La importancia del patrón
En el programa electoral del PSOE de 2004, el cambio en el patrón de crecimiento hacia uno basado en ventajas que permitieran mejoras de la productividad y de la competitividad de la economía española constituía una de las piezas esenciales. Había sido algo largamente reclamado por no pocos economistas, a tenor del muy explícito deterioro que sufría el saldo por cuenta corriente de la balanza de pagos y de la extrema vulnerabilidad asociada a la dependencia de la construcción residencial. Si la inversión privada buscaba destinos rentables a corto plazo en los activos inmobiliarios, la inversión pública en capital tecnológico y humano estaba lejos de compensar: era manifiestamente baja, inferior a la media de las economías de nuestro entorno.

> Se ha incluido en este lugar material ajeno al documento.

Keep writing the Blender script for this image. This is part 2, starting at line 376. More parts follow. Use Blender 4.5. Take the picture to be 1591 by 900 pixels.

Cuando se inicia la actual crisis internacional, España, su producción y el empleo, dependía más de ese sector que a mediados de los noventa; eso equivalía al doble de lo que representaba en las economías de nuestro entorno. Ese contagio de la crisis financiera originada en EE UU sorprende a la economía española con un elevado nivel de endeudamiento privado y un sistema bancario preñado de activos inmobiliarios. Sorprende también a un Gobierno que ya no parecía tan incómodo con la hegemonía de un sector que, aunque poco intensivo en conocimiento, le proporcionaba sabrosos ingresos tributarios y una subida del empleo sin precedentes. Trabajo, eso sí, poco cualificado y con contratos laborales que abundaban en la excepcional tasa de temporalidad del mercado de trabajo. En definitiva, en un patrón de crecimiento impropio de una economía moderna.
Que ahora el presidente del Gobierno haya basado toda su intervención en el último debate del estado de la nación en la aceleración del "cambio de modelo" (mejor sería reducir la retórica y limitarse a tratar de diversificar el patrón de crecimiento) hay que saludarlo: nunca es tarde si la dicha es buena. Y bueno es que el propósito de tratar de amortiguar el desplome de la demanda agregada se oriente hacia decisiones de inversión pública más directamente intensivas en esas formas de capital que han demostrado en otros países sus favorables efectos sobre la productividad y, en definitiva, sobre el crecimiento de la renta por habitante. Junto a esa mayor dotación de capital público en educación y capital tecnológico, harían bien las autoridades en predicar con el ejemplo y contribuir a la mejora de la productividad de las administraciones públicas. Aunque tardío, es saludable el compromiso en reducir los plazos y trámites para la creación de empresas, como lo sería extender esa garantía, un derecho propio de una sociedad moderna, a una interlocución digital única con todas las administraciones.
El potencial que ofrecía este debate prácticamente monográfico sobre la situación económica habría sido mucho mejor empleado si los partidos de la oposición, con el PP a la cabeza, hubieran exhibido sus propuestas en mayor medida que el empeño en descalificar y añadir más crispación. La confianza en las instituciones, en sus representantes políticos, es una parte importante de los componentes de esa otra forma de capital, el social, que cada día se revela más importante en el buen funcionamiento de las modernas economías.